Dear Rational Optimist,
It’s time we talk about The Blight.
First coined by our friend and entrepreneur Andrew Cote, The Blight describes the ever-growing bureaucracy that’s suffocating American prosperity.
The Blight is why your health insurance costs five times what it did in 2000. It’s why our bridges and roads are crumbling. It’s why houses are unaffordable.
For my entire lifetime, The Blight’s only gotten worse. But now, we have a real chance to expose and kill it. We can uncuff innovators and restore America back to a nation that builds great things.
This is our Berlin Wall moment. When that concrete barrier fell, it unleashed an explosion of human potential. Today, we face our own wall, but it’s made of paperwork.
First, let’s look at how The Blight impoverishes us. Then we’ll discuss our duty to take advantage of our once-in-a-lifetime opportunity to fix it.
It takes longer to build a house today than it did in 1971. Did we forget how to hammer nails or pour concrete? No. We let regulations get out of control.
In San Francisco, regulations add about $400,000 to the cost of building a single apartment. $400,000! Just to get permission to build.
The shakedown starts with a $50,000 environmental impact study that often takes 18 months—longer than it took to build the Empire State Building. Then comes the mandatory neighborhood meetings at $25,000 each.
California wins the gold medal for regulatory madness. But New York, Boston, and Seattle aren't far behind. No wonder young wannabe homeowners in these cities are angry. To whom should they direct their anger?

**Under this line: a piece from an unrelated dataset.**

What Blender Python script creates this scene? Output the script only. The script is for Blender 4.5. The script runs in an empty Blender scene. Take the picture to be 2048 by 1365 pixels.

Well, homes haven’t gotten more expensive to build. Construction costs, adjusted for inflation, have barely changed in decades. It's the regulations.
We know this because, in America, most housing regulations are local. Some places still let builders build. Take Austin, Texas. It’s green-lighting new homes faster than any major city. Rents dropped 7%+ in the past year while prices soared elsewhere.